米国株市場の微妙な変化

 その一方で、堅調な値動きを見せていたのが米国株市場です。

 週8日(金)の取引終了時点では、NYダウが前週末比で2ドル高、S&P500が同じく10p高、NASDAQが同98p高となっており、積極的に上値を追う展開ではなかったものの、米11月雇用統計という注目イベントを無難に消化し、今週に迎えるFOMCや経済指標(消費者物価指数・小売売上高)などのイベントに備えている印象です。

 また、先ほどは日経平均でトレンドの状況を平均足とMACDで捉えましたが、米主要3株価指数についても同様に確認してみたいと思います。

図5 米NYダウ(日足)の平均足とMACDの動き(2023年12月8日時点)

出所:MARKETSPEEDIIを元に筆者作成

図6 米S&P500(日足)の平均足とMACDの動き(2023年12月8日時点)

出所:MARKETSPEEDIIを元に筆者作成

図7 米NASDAQ(日足)の平均足とMACDの動き(2023年12月8日時点)

出所:MARKETSPEEDIIを元に筆者作成

 上の図5~7で、NYダウ、S&P500、NASDAQの順に、平均足とMACDの組み合わせを見てきましたが、足元でも上昇基調が続いているのはNYダウで、S&P500とNASDAQについてはMACDとシグナルの下抜けクロスが見られ、株価自体は年初来高値を更新する場面がありながらも、トレンド判断的には、下落に転じているサインが出現していることになります。

 だからといって、「サインが出たから株価が下がらないといけない」というわけではなく、NASDAQについては、平均足の色が陰線から陽線に転じて年初来高値をうかがっている状況でもあるため、今週も注目イベントが控えている中、再度MACDとシグナルの上抜けクロスを出現させることができれば、上昇基調が続くことになります。

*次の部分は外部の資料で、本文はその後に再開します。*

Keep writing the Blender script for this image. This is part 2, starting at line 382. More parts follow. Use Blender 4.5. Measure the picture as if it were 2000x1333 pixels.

 もっとも、MACDとシグナルのクロスが頻発する状況は、相場が保ち合いを形成していることが多く、上下関係なく、株価が保ち合いを抜けた方向に大きく動きやすくなります。

 足元のS&P500とNASDAQは、高値圏でクロスが出現しているため、上方向に抜ければ良いのですが、下方向に抜けてしまった場合は、株価が大きく調整する可能性があり、一応注意しておく必要がありそうです。

来週の金融政策決定会合で日銀は動くのか?

 そして最後に、先週の日本株下落の要因となった、日銀の動向についても考えて行きたいと思います。

 先ほどの図1でも見てきたように、先週末にかけて日経平均の下げ幅が大きくなりましたが、そのターニングポイントとなったのは、先週7日(木)に参議院の財政金融委員会で植田日銀総裁が「年末から来年にかけて一段とチャレンジングな金融政策運営になる」という発言をしたことです。

 とりわけ、「年末」と「チャレンジング」というキーワードによって、来週の金融政策決定会合で政策変更が実施されるとの観測が増幅し、円高・株安が進行しました。

 また、今回の発言については、「観測気球的に発言して市場の反応を確認しただけ」なのか、「金融政策の変更を前提にした発言なのか」など様々な憶測を呼んでいます。

 確かに、実質賃金のマイナス傾向が続いていることや、国内消費支出が伸びていないこと、GDP(国内総生産)における内需と外需のバランスの悪さなど、日本国内のマクロを見渡すと、確かに、現時点では金融政策の変更は難しい面があります。

 その一方で、米国では既に利上げの終了を織り込み、その先にある利下げについても議論が浮上してくることが想定されています。

 仮に、日銀の政策変更が米国の利下げとタイミングが重なってしまった場合、為替市場で円高が一気に進むなど、景気や企業業績、市場に大きなインパクトを与えてしまう恐れもあるため、「今の内にやれること(政策変更)はやっておこう」という意図が日銀にはあるかもしれません。

 円高も短期間で一気に進むよりも、段階的に進んでいった方が、経済へのダメージは軽減・分散されます。

 そのため、来週の金融政策決定会合で日銀が行動を起こす可能性は思ったよりも高いのかもしれません。

 さらに、株価的には、ちょうど一年前の12月20日の日銀会合で、YCC(イールド・カーブ・コントロール)の修正がサプライズ的に決定され、この日の日経平均が前日比669円安となり、その後も軟調な展開が続いた経緯もあります。

 そのため、今年も年末にかけて神経質となる展開には注意が必要になりそうです。